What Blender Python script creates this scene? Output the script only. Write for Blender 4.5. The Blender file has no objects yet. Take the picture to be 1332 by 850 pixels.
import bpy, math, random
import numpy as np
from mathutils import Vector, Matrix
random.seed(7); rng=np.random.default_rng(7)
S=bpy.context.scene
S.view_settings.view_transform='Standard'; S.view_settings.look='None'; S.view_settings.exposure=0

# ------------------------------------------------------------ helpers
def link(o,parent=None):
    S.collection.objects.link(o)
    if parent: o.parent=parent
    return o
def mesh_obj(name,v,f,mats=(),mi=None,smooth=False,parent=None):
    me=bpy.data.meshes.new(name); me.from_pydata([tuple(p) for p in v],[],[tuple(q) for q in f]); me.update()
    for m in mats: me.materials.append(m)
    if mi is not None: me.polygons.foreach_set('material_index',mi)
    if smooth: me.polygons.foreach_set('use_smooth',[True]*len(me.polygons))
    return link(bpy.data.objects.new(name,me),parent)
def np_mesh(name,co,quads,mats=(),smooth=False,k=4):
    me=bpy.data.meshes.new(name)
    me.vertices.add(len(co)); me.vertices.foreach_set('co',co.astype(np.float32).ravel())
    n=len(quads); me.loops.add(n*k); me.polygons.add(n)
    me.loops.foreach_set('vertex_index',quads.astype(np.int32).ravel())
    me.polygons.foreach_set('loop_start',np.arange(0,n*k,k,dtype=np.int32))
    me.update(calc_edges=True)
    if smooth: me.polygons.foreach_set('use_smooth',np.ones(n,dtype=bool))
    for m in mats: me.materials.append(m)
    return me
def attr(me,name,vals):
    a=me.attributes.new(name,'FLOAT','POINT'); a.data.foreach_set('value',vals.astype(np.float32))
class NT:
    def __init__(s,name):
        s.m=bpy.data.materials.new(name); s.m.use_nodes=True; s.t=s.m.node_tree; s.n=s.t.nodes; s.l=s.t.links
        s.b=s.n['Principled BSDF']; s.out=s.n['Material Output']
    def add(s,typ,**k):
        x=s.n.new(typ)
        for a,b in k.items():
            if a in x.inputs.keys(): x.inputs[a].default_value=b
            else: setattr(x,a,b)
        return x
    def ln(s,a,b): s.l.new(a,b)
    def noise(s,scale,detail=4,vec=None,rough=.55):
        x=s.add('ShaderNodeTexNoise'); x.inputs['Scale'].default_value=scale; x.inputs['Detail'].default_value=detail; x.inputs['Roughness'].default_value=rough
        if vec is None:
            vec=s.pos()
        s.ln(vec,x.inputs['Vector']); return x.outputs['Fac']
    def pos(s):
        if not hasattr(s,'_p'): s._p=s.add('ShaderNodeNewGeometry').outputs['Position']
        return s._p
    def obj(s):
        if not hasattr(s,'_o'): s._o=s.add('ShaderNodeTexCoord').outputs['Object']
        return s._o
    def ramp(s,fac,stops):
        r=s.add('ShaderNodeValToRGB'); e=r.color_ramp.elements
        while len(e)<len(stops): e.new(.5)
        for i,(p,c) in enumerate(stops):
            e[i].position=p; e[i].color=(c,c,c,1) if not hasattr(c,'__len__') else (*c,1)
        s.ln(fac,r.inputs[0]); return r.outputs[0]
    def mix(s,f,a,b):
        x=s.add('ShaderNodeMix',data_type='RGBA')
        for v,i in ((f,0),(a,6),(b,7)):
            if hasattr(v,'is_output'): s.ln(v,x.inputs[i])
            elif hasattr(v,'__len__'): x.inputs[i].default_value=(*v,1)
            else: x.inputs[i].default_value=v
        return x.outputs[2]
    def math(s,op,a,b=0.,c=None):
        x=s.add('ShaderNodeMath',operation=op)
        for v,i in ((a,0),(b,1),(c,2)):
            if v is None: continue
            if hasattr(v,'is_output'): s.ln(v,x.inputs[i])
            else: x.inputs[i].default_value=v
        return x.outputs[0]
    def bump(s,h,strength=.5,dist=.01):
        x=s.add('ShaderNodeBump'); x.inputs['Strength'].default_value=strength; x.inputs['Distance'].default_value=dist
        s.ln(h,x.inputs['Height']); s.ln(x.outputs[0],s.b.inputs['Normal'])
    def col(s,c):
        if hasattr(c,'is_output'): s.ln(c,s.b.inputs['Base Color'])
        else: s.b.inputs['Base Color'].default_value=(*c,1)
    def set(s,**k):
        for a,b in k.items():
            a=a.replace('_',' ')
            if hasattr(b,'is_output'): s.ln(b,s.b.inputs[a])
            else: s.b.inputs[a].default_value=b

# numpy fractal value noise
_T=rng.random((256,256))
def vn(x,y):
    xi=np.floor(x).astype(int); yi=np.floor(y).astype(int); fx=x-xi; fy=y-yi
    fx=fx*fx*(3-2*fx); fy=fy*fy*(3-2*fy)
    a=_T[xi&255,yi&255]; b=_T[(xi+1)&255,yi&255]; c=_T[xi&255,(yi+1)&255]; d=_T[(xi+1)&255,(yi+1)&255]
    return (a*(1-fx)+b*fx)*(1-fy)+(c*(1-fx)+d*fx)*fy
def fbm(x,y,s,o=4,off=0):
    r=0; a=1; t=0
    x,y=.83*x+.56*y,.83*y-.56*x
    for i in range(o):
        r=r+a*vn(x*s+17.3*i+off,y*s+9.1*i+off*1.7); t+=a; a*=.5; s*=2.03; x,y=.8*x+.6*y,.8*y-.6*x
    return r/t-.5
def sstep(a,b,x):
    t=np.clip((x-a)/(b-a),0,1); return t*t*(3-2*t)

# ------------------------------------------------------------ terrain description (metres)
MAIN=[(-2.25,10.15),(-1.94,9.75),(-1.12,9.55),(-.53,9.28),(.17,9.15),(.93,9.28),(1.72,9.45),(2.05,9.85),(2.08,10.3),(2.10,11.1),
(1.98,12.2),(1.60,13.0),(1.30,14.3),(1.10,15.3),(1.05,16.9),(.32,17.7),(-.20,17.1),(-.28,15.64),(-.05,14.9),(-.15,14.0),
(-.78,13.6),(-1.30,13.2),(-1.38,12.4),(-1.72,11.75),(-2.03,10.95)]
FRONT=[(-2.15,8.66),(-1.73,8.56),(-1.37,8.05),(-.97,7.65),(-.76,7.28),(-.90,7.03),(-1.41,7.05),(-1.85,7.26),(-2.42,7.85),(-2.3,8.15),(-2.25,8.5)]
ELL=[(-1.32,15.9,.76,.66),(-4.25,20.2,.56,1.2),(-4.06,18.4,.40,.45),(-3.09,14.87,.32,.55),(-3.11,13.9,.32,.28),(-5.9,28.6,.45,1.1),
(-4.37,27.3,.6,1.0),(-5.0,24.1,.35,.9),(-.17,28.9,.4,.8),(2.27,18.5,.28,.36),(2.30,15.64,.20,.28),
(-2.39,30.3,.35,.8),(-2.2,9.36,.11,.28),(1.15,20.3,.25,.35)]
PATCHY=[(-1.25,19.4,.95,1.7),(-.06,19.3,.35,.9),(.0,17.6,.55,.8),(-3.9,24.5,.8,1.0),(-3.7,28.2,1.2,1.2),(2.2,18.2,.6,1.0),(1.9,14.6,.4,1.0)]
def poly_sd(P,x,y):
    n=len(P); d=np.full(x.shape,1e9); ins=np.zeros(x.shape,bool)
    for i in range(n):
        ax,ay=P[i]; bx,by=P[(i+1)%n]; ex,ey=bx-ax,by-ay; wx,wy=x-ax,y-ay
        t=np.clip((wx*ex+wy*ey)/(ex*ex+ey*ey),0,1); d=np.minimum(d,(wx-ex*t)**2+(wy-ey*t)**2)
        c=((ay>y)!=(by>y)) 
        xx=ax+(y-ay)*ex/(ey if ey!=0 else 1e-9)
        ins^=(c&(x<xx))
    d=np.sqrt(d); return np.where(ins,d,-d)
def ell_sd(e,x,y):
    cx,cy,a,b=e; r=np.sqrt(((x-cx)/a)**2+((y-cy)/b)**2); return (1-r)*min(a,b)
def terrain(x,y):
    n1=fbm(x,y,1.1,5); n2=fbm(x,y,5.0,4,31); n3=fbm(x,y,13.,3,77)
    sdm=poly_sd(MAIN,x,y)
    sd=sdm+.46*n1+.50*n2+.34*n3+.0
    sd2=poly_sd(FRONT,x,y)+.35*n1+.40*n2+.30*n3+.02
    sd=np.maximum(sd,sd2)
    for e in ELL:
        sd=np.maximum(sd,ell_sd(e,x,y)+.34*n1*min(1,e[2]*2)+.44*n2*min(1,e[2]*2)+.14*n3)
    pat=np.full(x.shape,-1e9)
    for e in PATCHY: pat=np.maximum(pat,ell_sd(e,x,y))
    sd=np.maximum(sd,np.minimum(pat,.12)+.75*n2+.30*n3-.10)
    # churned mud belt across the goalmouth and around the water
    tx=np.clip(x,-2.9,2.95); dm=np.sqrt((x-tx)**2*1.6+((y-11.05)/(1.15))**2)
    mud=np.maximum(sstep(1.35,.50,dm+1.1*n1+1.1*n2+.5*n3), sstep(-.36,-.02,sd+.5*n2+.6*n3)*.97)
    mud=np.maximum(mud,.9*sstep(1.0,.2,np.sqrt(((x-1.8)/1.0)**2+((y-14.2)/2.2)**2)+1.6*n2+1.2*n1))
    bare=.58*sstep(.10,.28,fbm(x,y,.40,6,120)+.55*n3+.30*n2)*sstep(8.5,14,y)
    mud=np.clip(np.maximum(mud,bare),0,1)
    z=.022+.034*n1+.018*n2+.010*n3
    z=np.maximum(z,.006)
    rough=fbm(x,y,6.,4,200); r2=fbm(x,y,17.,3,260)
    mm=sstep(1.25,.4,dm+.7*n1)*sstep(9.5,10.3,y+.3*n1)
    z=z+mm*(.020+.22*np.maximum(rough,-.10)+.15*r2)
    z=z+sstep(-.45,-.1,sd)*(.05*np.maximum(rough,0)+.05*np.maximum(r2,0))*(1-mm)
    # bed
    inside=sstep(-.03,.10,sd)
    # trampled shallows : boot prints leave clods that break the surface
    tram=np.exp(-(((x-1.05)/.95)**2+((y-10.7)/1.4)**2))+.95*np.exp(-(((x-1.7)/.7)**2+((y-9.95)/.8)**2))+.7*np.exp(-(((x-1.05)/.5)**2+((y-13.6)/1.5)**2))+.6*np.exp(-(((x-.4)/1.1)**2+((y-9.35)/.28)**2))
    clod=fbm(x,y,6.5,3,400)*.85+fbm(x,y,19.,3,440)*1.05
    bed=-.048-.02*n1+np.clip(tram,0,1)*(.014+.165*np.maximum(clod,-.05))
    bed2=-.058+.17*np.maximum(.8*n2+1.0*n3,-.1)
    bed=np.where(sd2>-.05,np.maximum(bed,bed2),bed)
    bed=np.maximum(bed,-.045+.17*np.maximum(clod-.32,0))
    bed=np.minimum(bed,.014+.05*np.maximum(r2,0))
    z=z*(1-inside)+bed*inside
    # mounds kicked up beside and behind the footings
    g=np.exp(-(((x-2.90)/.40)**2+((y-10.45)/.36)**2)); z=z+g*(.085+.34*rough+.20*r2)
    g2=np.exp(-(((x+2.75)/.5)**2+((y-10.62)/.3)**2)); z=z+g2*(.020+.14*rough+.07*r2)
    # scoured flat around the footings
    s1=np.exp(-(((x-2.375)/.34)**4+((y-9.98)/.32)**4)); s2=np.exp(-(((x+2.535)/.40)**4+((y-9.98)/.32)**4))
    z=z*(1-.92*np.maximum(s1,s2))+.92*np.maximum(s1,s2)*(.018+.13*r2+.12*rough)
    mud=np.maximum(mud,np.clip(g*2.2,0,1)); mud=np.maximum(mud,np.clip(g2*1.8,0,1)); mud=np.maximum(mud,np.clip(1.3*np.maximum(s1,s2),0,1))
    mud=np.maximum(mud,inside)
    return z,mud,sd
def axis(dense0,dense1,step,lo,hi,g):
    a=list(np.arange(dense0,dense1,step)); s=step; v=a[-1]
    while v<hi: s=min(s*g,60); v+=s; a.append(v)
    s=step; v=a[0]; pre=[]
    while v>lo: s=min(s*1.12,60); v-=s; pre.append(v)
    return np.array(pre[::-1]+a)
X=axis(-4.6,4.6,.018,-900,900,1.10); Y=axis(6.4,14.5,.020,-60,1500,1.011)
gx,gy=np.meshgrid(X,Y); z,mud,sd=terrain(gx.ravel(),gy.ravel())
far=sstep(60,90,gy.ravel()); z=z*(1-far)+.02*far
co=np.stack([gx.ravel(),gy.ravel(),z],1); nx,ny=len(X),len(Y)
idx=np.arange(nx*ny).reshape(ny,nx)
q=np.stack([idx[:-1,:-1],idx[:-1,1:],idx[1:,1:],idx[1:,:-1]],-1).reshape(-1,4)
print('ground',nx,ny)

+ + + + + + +

Copy out every line of the data that includes the word "scene".

## Task output:
What Blender Python script creates this scene? Output the script only. Write for Blender 4.5. The Blender file has no objects yet. Take the picture to be 1332 by 850 pixels.
S=bpy.context.scene